School officials at William Paterson University in New Jersey, are reviewing videos that show a sociology professor telling students that the Apollo moon landing was faked, and promoting other conspiracy theories.

Professor Tells Class About Conspiracy Theories

Freshman student Benny Koval, from Fair Lawn, said that she decided to take videos of the lectures after Professor Clyde Magarelli told things in class that she described as questionable, some of which made her comfortable as a Jew.

The 18-year-old said that besides denying the moon landings, Magarelli also brought up conspiracy theories that deflated the number of Jews who died during the Holocaust, suggested that the Irish were the first slaves in America, and that the Native Americans are not indigenous people.

Koval posted the videos of Magarelli on Twitter commenting how the professor wasted his time and money. She said that she decided not to file complaint paperwork since she would be required by the university to agree to a "quasi-gag order." She also admitted that some students shunned her actions and have been calling her names like "Hitler."

"Never in my life did I imagine myself tweeting "my Sociology professor thinks the moon landing was faked", but here we are," Koval tweeted. "Clyde Magarelli presents unfounded conspiracy theories as facts at our public university."

A video showed the professor telling the students that there are currently no mechanical systems that are capable of landing on the moon.

Earlier Complaints

It also appears that the professor has long been telling students about conspiracy theories.

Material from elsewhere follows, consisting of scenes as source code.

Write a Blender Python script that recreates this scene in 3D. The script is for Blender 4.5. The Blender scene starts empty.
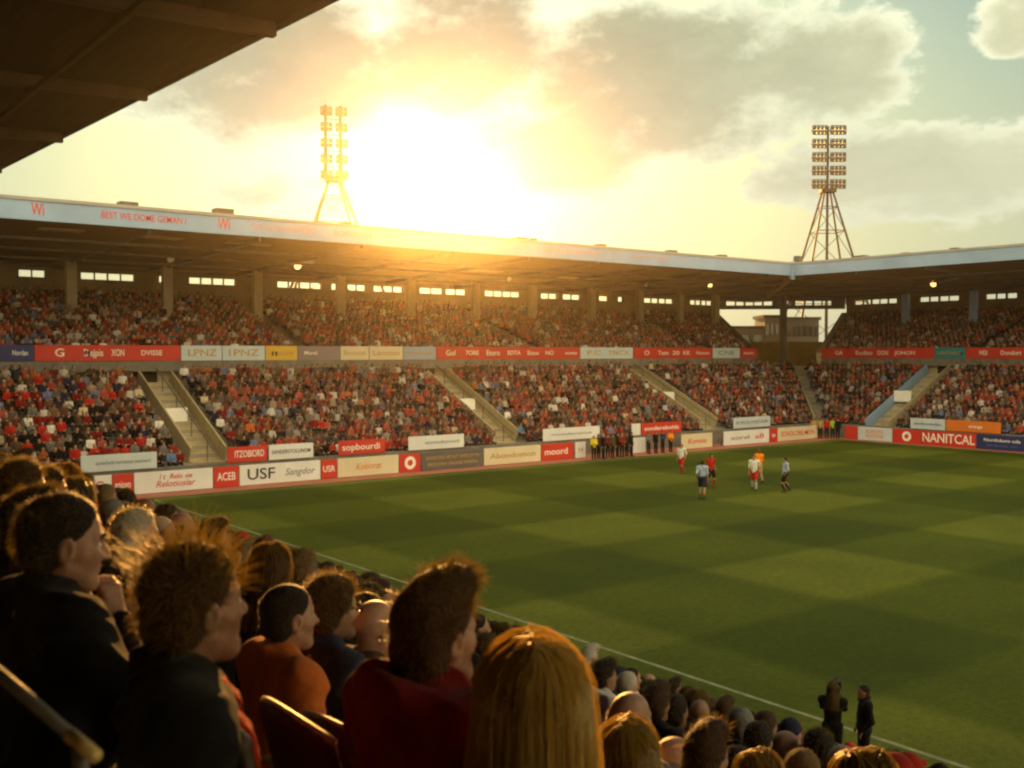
import bpy, math, random
import numpy as np
from mathutils import Vector, Matrix

random.seed(7)
RNG = np.random.default_rng(11)
scene = bpy.context.scene
COL = scene.collection
R = math.radians

# ------------------------------------------------------------------ camera
EYE = 7.2
FPX = 1035.0
cam_data = bpy.data.cameras.new("camera")
cam = bpy.data.objects.new("camera", cam_data)
COL.objects.link(cam)
cam.location = (0, 0, EYE)
cam.rotation_euler = (R(90 - 1.715), 0, R(-37.8))
cam_data.sensor_width = 36.0
cam_data.lens = FPX / 1024 * 36.0
cam_data.clip_start = 0.05
cam_data.clip_end = 3000
cam_data.dof.use_dof = True
cam_data.dof.focus_distance = 26.0
cam_data.dof.aperture_fstop = 4.5
scene.camera = cam

# ------------------------------------------------------------------ light
SUN_DIR = Vector((0.556, 0.831, 0.152)).normalized()        # towards the sun
SUN_EL = math.asin(SUN_DIR.z)
SUN_ROT = math.atan2(SUN_DIR.x, SUN_DIR.y)
sun_data = bpy.data.lights.new("sun", 'SUN')
sun_data.energy = 5.0
sun_data.angle = R(0.5)
sun_data.color = (1.0, 0.47, 0.10)
sun = bpy.data.objects.new("sun", sun_data)
COL.objects.link(sun)
sun.rotation_euler = SUN_DIR.to_track_quat('Z', 'Y').to_euler()
sun.location = (60, 90, 60)

world = bpy.data.worlds.new("World")
scene.world = world
world.use_nodes = True
scene.view_settings.view_transform = 'Standard'
scene.view_settings.look = 'None'
scene.view_settings.exposure = 0.85
scene.view_settings.gamma = 1.0
scene.view_settings.use_curve_mapping = False
scene.cycles.use_denoising = True
scene.cycles.max_bounces = 6
scene.cycles.diffuse_bounces = 3
scene.cycles.glossy_bounces = 2
scene.cycles.transmission_bounces = 3
scene.cycles.volume_bounces = 0
scene.cycles.transparent_max_bounces = 8
scene.cycles.sample_clamp_indirect = 6
scene.cycles.filter_width = 2.3
scene.render.film_transparent = False


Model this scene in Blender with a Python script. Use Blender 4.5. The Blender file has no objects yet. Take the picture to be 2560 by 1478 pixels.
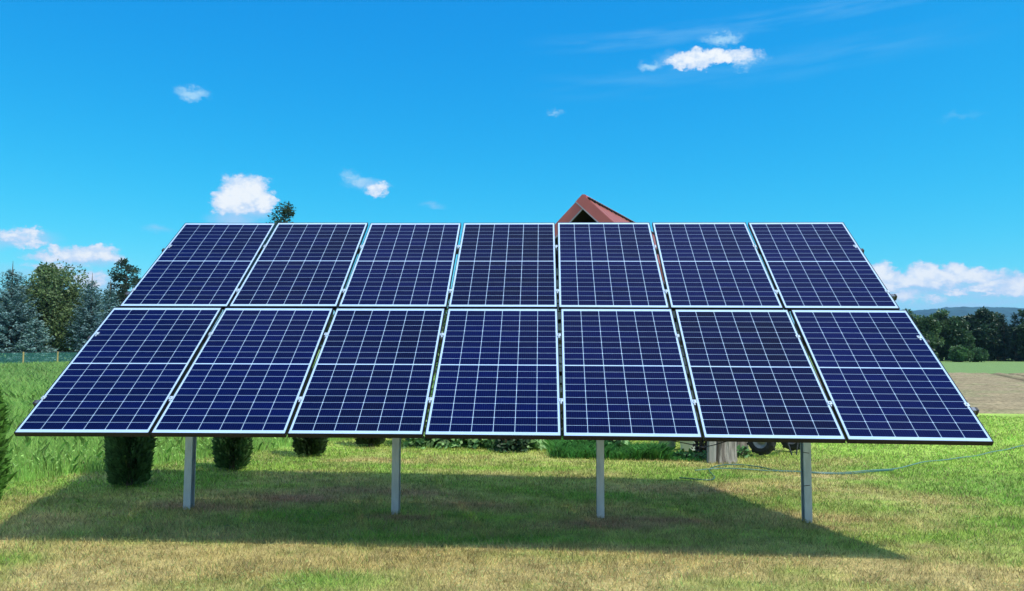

Comments left on the Ratemyprofessors.com, which allows students to assign rating to their professors, show earlier complaints about the questionable facts Magarelli teaches

"This man will not teach you anything but conspiracies without any backup evidence to support what he says," one reviewer wrote.

"He makes up historical facts and sells this as the truth! Claims the inquisition did not kill people, that some terrorist organizations are not terrorist at all, that 9/11 is the Air force's fault."

The university has already investigated the professor in 1994. According to the university newspaper at the time, the professor distributed handout that taught that the more realistic number of Jews who died during the holocaust was between 700,000 and 800,000 when the actual number is around 6 million. He allegedly said that far more Jews died in factories that in death camps.

Magarelli also claimed that he was a former U.S. spy.